Gandalf - MIGHTY long hair of Tolkien
[H]is long white hair, his sweeping silver beard, and his broad shoulders, made him look like some wise king of ancient legend. In his aged face under great snowy brows his dark eyes were set like coals that could leap suddenly into fire.

Legolas

Son of Thranduil, King of Northern Mirkwood, he was sent by his father to Rivendell with tidings of the escape of Gollum. Appointed as one of The Nine Walkers, he served the Ring-bearer until the breaking of the Fellowship, after which he did great deeds in the dramatic conclusion of The War of the Ring. Never so great a friendship between Elf and Dwarf existed than between Legolas and Gimli. Despite Orlando Bloom’s dreamy depiction, there is no description of Legolas’ hair in the text.
Legolas
Legolas was fair of face beyond the measure of Men, and he sang an elven-song in a clear voice as he walked in the morning;

Meriadoc Brandybuck

Though hobbits are described as commonly having thick, brown, curly hair, Meriadoc the Magnificent, Holdwine of honor in the Mark, Master of Buckland, appears to be the only hobbit whose hair is specifically described in the text—and yet a hobbit must be included.
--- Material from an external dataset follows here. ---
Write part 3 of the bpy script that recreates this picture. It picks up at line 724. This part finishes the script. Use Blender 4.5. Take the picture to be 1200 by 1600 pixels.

In the service of King Théoden he rode with the Rohirrim, dealt a piercing blow to the King of the Ringwraiths, and later marshaled the hobbits of The Shire in the victorious Battle of Bywater. It’s held that Merry’s hair became thicker, curlier, and longer from the Ent-draughts he drank with Pippin.
Meriadoc Brandybuck
A young man he looked, or like one, though not much more than half a man in height; his head of brown curling hair was uncovered, but he was clad in a travel-stained cloak of the same hue and shape as the companions of Gandalf…

Lest We Forget

We regret dwarves were left out. They possess mighty hair on head and face indeed, and many of the great Naugrim could be named, yet very seldom if ever throughout the text is any Dwarf’s hair described in detail.
Dwarves, stout but might long hair of Tolkien.

With Gratitude

It’s with deep gratitude The Longhairs offers this humble commentary on the Legendarium, not just for the fictional universe with which we are enamored, but for the uncounted hours of deep thought, intense focus, unbound creativity and the labor of a lifetime in its creation.

The work of J.R.R. Tolkien, Christopher Tolkien and their contributors demonstrates the spirit of The Longhairs’ core values, ‘creativity and authenticity,’ and ‘do things right,’ and we’re forever thankful for their example.